Canadian teen to become the youngest person ever in space

An unnamed 17-year-old Canadian is set to boldly go where no-one his age has ever gone before – space.

JOE

An unnamed 17-year-old Canadian is set to boldly go where no-one his age has ever gone before – space.

The Calgary teen booked his ticket when he was 16 and will fly next year after he becomes 18, the minimum age limit for billionaire Sir Richard Branson’s forthcoming Virgin Galactic space travel service.

“He had the money for the space trip put down for him when he was 16,” said travel agent Michael Broadhurst. “He is actually the only one at the moment who is under 18 on the list.”

Although the boy is unnamed, it is understood that he will be accompanied by a parent for the trip, which costs $200,000 per ticket. The current record for the youngest space traveller is Russian cosmonaut Gherman Titov, who went into orbit at the age of 25.

440 deposits have already been put down for the space tourism project, with deposit fees totalling over $55 million.
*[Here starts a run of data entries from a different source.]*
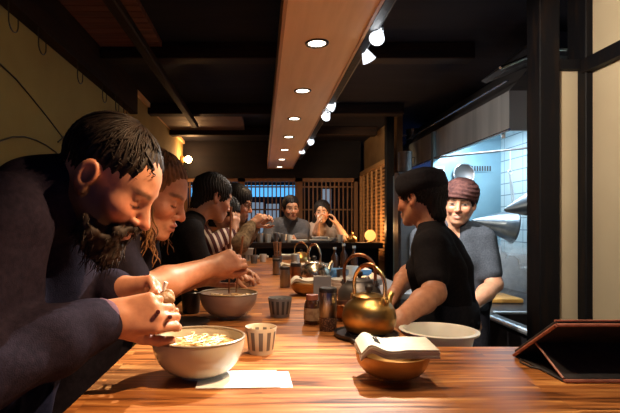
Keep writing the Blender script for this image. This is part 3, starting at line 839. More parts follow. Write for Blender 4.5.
# hooks and wires on the left wall
def make_hook(loc, s, label):
    t = thing('s_hook', label, 'hook', loc, 0, 'hooks along the top of the left wall')
    p = [(0, 0, .03), (0, 0, -.05*s)] + [(0, .028*s*(1-math.cos(a))*1.0, -.05*s - .028*s*math.sin(a)) for a in [i*math.pi/10 for i in range(1, 11)]] + [(0, .056*s, -.03*s)]
    MB().tube(p, .0032, 6).build('hook_wire', M['trim_dark'], t)
hk = [(10, 14, 'nearest the top left corner'), (40, 34, 'second from the top left corner'), (79, 66, 'third from the top left corner'), (104, 92, 'fourth from the top left corner'), (117, 102, 'next to last'), (125, 107, 'farthest along, beside the dark rail end')]
for px, py, nm in hk:
    Y = -1.0*F/(px-262)*1.0
    make_hook((-1.016, Y+.02, 2.235), 1.35, 'dark wire hook on the left wall rail, ' + nm)
def wallpt(px, py):
    Y = 1.066*F/(262-px); return V((-1.066, Y, H+(225-py)/F*Y))
for pts, nm, lab in (([(-30, 36), (0, 64), (16, 79), (32, 98), (48, 118), (64, 139), (80, 160)], 'wall_wire', 'thin dark wire sloping down across the yellow wall'),
                ([(-30, 150), (0, 141), (12, 137), (24, 136.5), (36, 140), (46, 145), (56, 152), (66, 164)], 'wall_wire', 'thin dark wire arching low across the yellow wall at the left edge'),
                ([(58, 142), (66, 135), (76, 129), (86, 126), (97, 118), (108, 117), (118, 124), (126, 140)], 'wall_wire', 'thin dark wire arching on the yellow wall above the bearded man')):
    w = MB().tube([wallpt(*p) for p in pts], .0035, 6).build(nm, M['trim_dark']); tag(w, lab, 'wire')

# =================================================================== COUNTER
t = thing('bar_counter', 'long L-shaped wooden bar counter with glossy orange-brown planks', 'counter', (0, 0, 0))
poly = [(-.36, .32), (1.29, .32), (1.29, 1.34), (.44, 1.34), (.44, 4.98), (-.36, 4.98)]
MB().prism(poly, CT-.055, CT).build('counter_top', M['counter'], t, False)
b = MB(); b.box(-.16, -.12, .36, 4.95, 0, CT-.055); b.box(.40, .43, 1.36, 4.95, 0, CT-.055); b.box(-.12, 1.27, .36, .40, 0, CT-.055); b.box(.43, 1.12, 1.29, 1.325, 0, CT-.055)
b.build('base_panel', M['dark_wood'], t, False)
# raised far ledge
t = thing('raised_ledge', 'dark raised serving ledge in front of the far couple', 'counter', (0, 0, 0))
MB().box(-.12, 1.26, 4.99, 5.30, 1.095, 1.154, bev=.004).build('ledge_top', M['dark_wood'], t, False)
MB().box(-.04, 1.24, 5.1, 5.14, 0, 1.095).build('support_panel', M['wall_dark'], t, False)
# kitchen benches
t = thing('kitchen_bench', 'low steel kitchen bench behind the near counter with the plastic basin', 'bench', (0, 0, 0))
MB().box(.46, 1.12, 1.37, 1.74, .85, .88, bev=.004).build('bench_top', M['steel'], t, False)
for x in (.49, 1.09):
    for y in (1.40, 1.71): MB().box(x-.018, x+.018, y-.018, y+.018, 0, .85).build('leg', M['steel_dark'], t, False)
t = thing('kitchen_bench', 'low steel wash bench at the far end of the kitchen under the raised ledge', 'bench', (0, 0, 0))
MB().box(.46, .98, 2.95, 4.9, .88, .92, bev=.004).build('bench_top', M['steel'], t, False)
for x in (.50, .94):
    for y in (3.0, 4.85): MB().box(x-.018, x+.018, y-.018, y+.018, 0, .88).build('leg', M['steel_dark'], t, False)

# =================================================================== KITCHEN
t = thing('steel_cabinet', 'tall steel cabinet with a dark handle behind the black capped cook', 'cabinet', (1.17, 4.12, 0))
MB().box(0, .36, 0, .13, 0, 1.80, bev=.006).build('body', M['steel_dark'], t, False)
d = MB().box(.01, .35, -.025, -.002, .95, 1.78, bev=.006).build('door', M['steel_dark'], t, False)
MB().tube([(.10, -.028, 1.26), (.10, -.06, 1.26), (.10, -.06, 1.02), (.10, -.028, 1.02)], .011, 8).build('handle', M['black_plastic'], d)
MB().box(.01, .35, -.025, -.002, .06, .93, bev=.006).build('door', M['steel_dark'], t, False)
# hood
t = thing('range_hood', 'wide brushed steel extractor hood over the kitchen', 'hood', (0, 0, 0))
MB().box(1.545, 1.565, 3.0, 5.6, 1.93, 2.18).build('front_panel', M['hood'], t, False)
MB().box(1.565, 2.12, 3.0, 3.02, 1.93, 2.18).build('end_panel', M['hood'], t, False)
MB().box(1.565, 2.12, 3.02, 5.6, 2.16, 2.18).build('inner_panel', M['steel_wall'], t, False)
MB().tube([(1.54, 2.99, 1.935), (1.54, 5.6, 1.935)], .009, 8).build('lip_rail', M['chrome'], t)
MB().prism([(1.56, 2.18), (2.12, 2.18), (2.12, 2.46), (1.80, 2.46)], 3.05, 5.5, Matrix(((1, 0, 0, 0), (0, 0, 1, 0), (0, 1, 0, 0), (0, 0, 0, 1)))).build('canopy', M['steel_dark'], t, False)
MB().tube([(1.55, 3.03, 2.25), (1.55, 5.5, 2.25)], .008, 8).build('top_rail', M['chrome'], t)
b = MB(); b.tube([(1.56, 3.1, 1.96), (1.56, 3.1, 1.90)], .012, 8); b.build('drip_cup', M['steel_dark'], t)
XZ = Matrix(((1, 0, 0, 0), (0, 0, 1, 0), (0, 1, 0, 0), (0, 0, 0, 1)))
t = thing('exhaust_duct', 'dark slanting exhaust duct above the near end of the hood', 'duct', (0, 0, 0))
MB().prism([(1.37, 2.24), (1.64, 2.455), (1.82, 2.44), (1.82, 2.30), (1.64, 2.32), (1.40, 2.225)], 2.75, 3.0, XZ).build('duct_body', M['steel_dark'], t, False)
MB().tube([(1.36, 2.74, 2.235), (1.62, 2.74, 2.345), (1.83, 2.74, 2.345)], .012, 8).build('pipe', M['silver'], t)
kt = thing('tube_lamp', 'cold white tube lamp inside the extractor hood', 'lamp', (0, 0, 0))
MB().tube([(1.68, 3.1, 2.115), (1.68, 4.15, 2.115)], .015, 10).build('tube', M['kitchen_tube'], kt)
MB().box(1.65, 1.71, 3.05, 4.2, 2.132, 2.16).build('fitting', M['steel'], kt, False)
area('tube_lamp_light', (1.72, 3.6, 2.09), None, 12, (.72, .88, 1), .08, 1.1)
area('tube_lamp_light', (1.84, 3.15, 2.06), (1.84, 4.3, 1.5), 3, (.68, .86, 1), .3, .1)
# pots on the hood
def stock_pot(loc, r, h, label):
    t = thing('stock_pot', label, 'pot', loc, 0, 'stock pots on the hood')
    MB().lathe([(0, 0), (r*.97, 0), (r, .01), (r, h), (r*1.04, h+.004), (r*1.04, h+.010), (r*.97, h+.010), (r*.96, .012), (0, .012)], 36).build('pot_body', M['steel_dark'], t)
    for sx in (-1, 1):
        MB().tube([(sx*r, -.04, h*.7), (sx*(r+.035), -.035, h*.72), (sx*(r+.035), .035, h*.72), (sx*r, .04, h*.7)], .006, 8).build('handle', M['steel'], t)
p = at(412, 152, 5.0); stock_pot((1.66, 5.28, 2.18), .075, .2, 'steel stock pot standing on the far end of the hood, behind its edge')
t = thing('stock_pot', 'tall dark steel pot on top of the far cabinet beside the hood', 'pot', (1.25, 4.19, 1.80), 0, 'stock pots on the hood')
MB().lathe([(0, 0), (.055, 0), (.058, .01), (.058, .17), (.062, .175), (.055, .178), (.054, .012), (0, .012)], 32).build('pot_body', M['steel_dark'], t)
MB().tube([(.058, 0, .13), (.085, 0, .13), (.085, 0, .07), (.058, 0, .07)], .005, 8).build('handle', M['steel_dark'], t)
# control box, vent, rail
t = thing('control_box', 'white switch box with a dark screen on the steel kitchen wall', 'switch box', (1.56, 4.24, 1.80))
MB().box(-.045, .045, -.03, .02, -.055, .055, bev=.006).build('case', M['porcelain'], t, False)
MB().box(-.028, .028, -.034, -.029, -.005, .035).build('screen', M['black_plastic'], t, False)
t = thing('wall_vent', 'row of dark vent slots in the steel kitchen wall', 'vent', (1.93, 4.255, 1.84))
MB().box(-.11, .11, -.004, .004, -.03, .03).build('plate', M['steel_wall'], t, False)
b = MB()
for i in range(9): b.box(-.09+i*.0225-.006, -.09+i*.0225+.006, -.007, -.003, -.022, .022)
b.build('slots', M['black_plastic'], t, False)
t = thing('utensil_rail', 'level steel hanging rail across the kitchen under the hood', 'rail', (0, 0, 0))
MB().tube([(1.50, 4.18, 1.925), (2.10, 3.55, 1.925)], .009, 10).build('bar', M['steel_dark'], t)
MB().tube([(1.56, 4.20, 1.925), (1.56, 4.26, 1.925)], .006, 6).build('bracket', M['steel'], t)
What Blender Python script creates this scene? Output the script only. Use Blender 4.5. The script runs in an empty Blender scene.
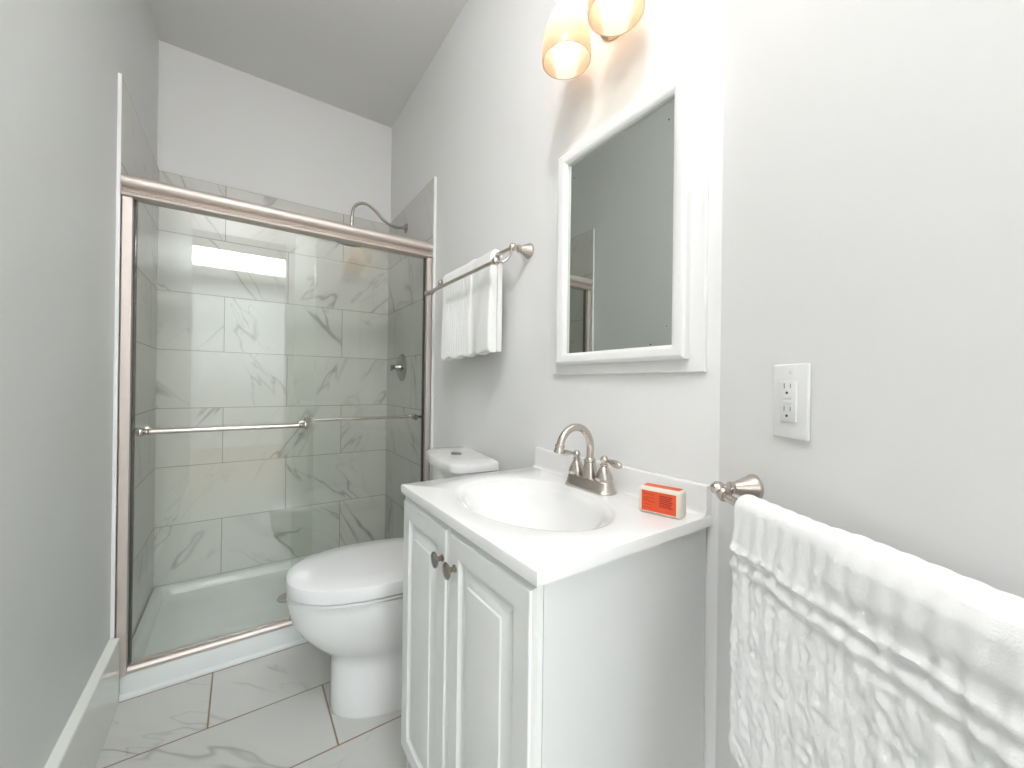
import bpy, bmesh, math, random
from mathutils import Vector, Matrix, noise
random.seed(4)
C = bpy.context.scene.collection
PI = math.pi

# ---------------------------------------------------------------- camera
cam_d = bpy.data.cameras.new('camera')
cam_d.sensor_width = 36.0
cam_d.lens = 395.73 / 1024 * 36.0
cam_d.clip_start = 0.02
cam = bpy.data.objects.new('camera', cam_d)
C.objects.link(cam)
YAW, PIT, ROL = 0.5998, 0.0011, 0.0128
fw = Vector((math.sin(YAW) * math.cos(PIT), math.cos(YAW) * math.cos(PIT), math.sin(PIT)))
rt = Vector((math.cos(YAW), -math.sin(YAW), 0))
up = rt.cross(fw)
r2 = rt * math.cos(ROL) + up * math.sin(ROL)
u2 = -rt * math.sin(ROL) + up * math.cos(ROL)
M = Matrix((r2, u2, -fw)).transposed().to_4x4()
M.translation = Vector((-0.8468, -1.9763, 1.1694))
cam.matrix_world = M
bpy.context.scene.camera = cam

# ---------------------------------------------------------------- world, light, exposure
W = bpy.data.worlds.new('world')
bpy.context.scene.world = W
W.use_nodes = True
W.node_tree.nodes['Background'].inputs[0].default_value = (0.8, 0.9, 1.0, 1)
W.node_tree.nodes['Background'].inputs[1].default_value = 0.05
vs = bpy.context.scene.view_settings
vs.view_transform = 'Standard'
vs.look = 'None'
vs.gamma = 1.0
vs.exposure = 2.42
vs.use_curve_mapping = False

def area(name, loc, rot, sx, sy, power, col):
    d = bpy.data.lights.new(name, 'AREA')
    d.shape = 'RECTANGLE'; d.size = sx; d.size_y = sy
    d.energy = power; d.color = col
    o = bpy.data.objects.new(name, d); C.objects.link(o)
    o.location = loc; o.rotation_euler = rot
    return o
SKYLIGHT = 8         # emission of the hall skylight
FILL_LAMP = 9.5         # emission of the added ceiling fill lamp's diffuser
BULB = 3             # emission of the vanity bulbs

# ---------------------------------------------------------------- materials
def mat(name, col, rough=0.5, metal=0.0, spec=0.5, coat=0.0, bump=None, sheen=0.0, var=0.0, vscale=6.0):
    m = bpy.data.materials.new(name); m.use_nodes = True
    nt = m.node_tree; b = nt.nodes['Principled BSDF']
    b.inputs['Base Color'].default_value = (*col, 1)
    b.inputs['Roughness'].default_value = rough
    b.inputs['Metallic'].default_value = metal
    b.inputs['Specular IOR Level'].default_value = spec
    b.inputs['Coat Weight'].default_value = coat
    b.inputs['Coat Roughness'].default_value = 0.06
    b.inputs['Sheen Weight'].default_value = sheen
    tc = nt.nodes.new('ShaderNodeTexCoord')
    if var:
        n = nt.nodes.new('ShaderNodeTexNoise'); n.inputs['Scale'].default_value = vscale
        n.inputs['Detail'].default_value = 3
        nt.links.new(tc.outputs['Object'], n.inputs['Vector'])
        mx = nt.nodes.new('ShaderNodeMix'); mx.data_type = 'RGBA'
        mx.inputs['A'].default_value = (*[c * (1 - var) for c in col], 1)
        mx.inputs['B'].default_value = (*[min(1, c * (1 + var)) for c in col], 1)
        nt.links.new(n.outputs['Fac'], mx.inputs['Factor'])
        nt.links.new(mx.outputs['Result'], b.inputs['Base Color'])
    if bump:
        sc, st, dist = bump
        n2 = nt.nodes.new('ShaderNodeTexNoise'); n2.inputs['Scale'].default_value = sc
        n2.inputs['Detail'].default_value = 3
        nt.links.new(tc.outputs['Object'], n2.inputs['Vector'])
        bp = nt.nodes.new('ShaderNodeBump'); bp.inputs['Strength'].default_value = st
        bp.inputs['Distance'].default_value = dist
        nt.links.new(n2.outputs['Fac'], bp.inputs['Height'])
        nt.links.new(bp.outputs['Normal'], b.inputs['Normal'])
    return m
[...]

Famous budding passengers include Stephen Hawking and Russell Brand, who received a birthday present ticket from his pop star wife Katy Perry in June 2010.

Virgin’s Spaceship Two (pictured above), also known as the VSS Enterprise, is a rocket-powered vessel that will make the voyages and can carry up to six passengers and two pilots.

Flights will travel at three times faster than the speed of sound and are to include around six minutes of weightlessness and a suborbital view 67 miles (109 km) above Earth.

If you’re feeling a little jealous at this new dawn of tourist or perhaps understandably put off by the price of space flight, don’t be. Virgin Galactic president Will Whitehorn reckons “We hope within five or six years to get the price down to considerably lower than that; certainly below $100,000 after five or six years.” Either way, start saving those pennies.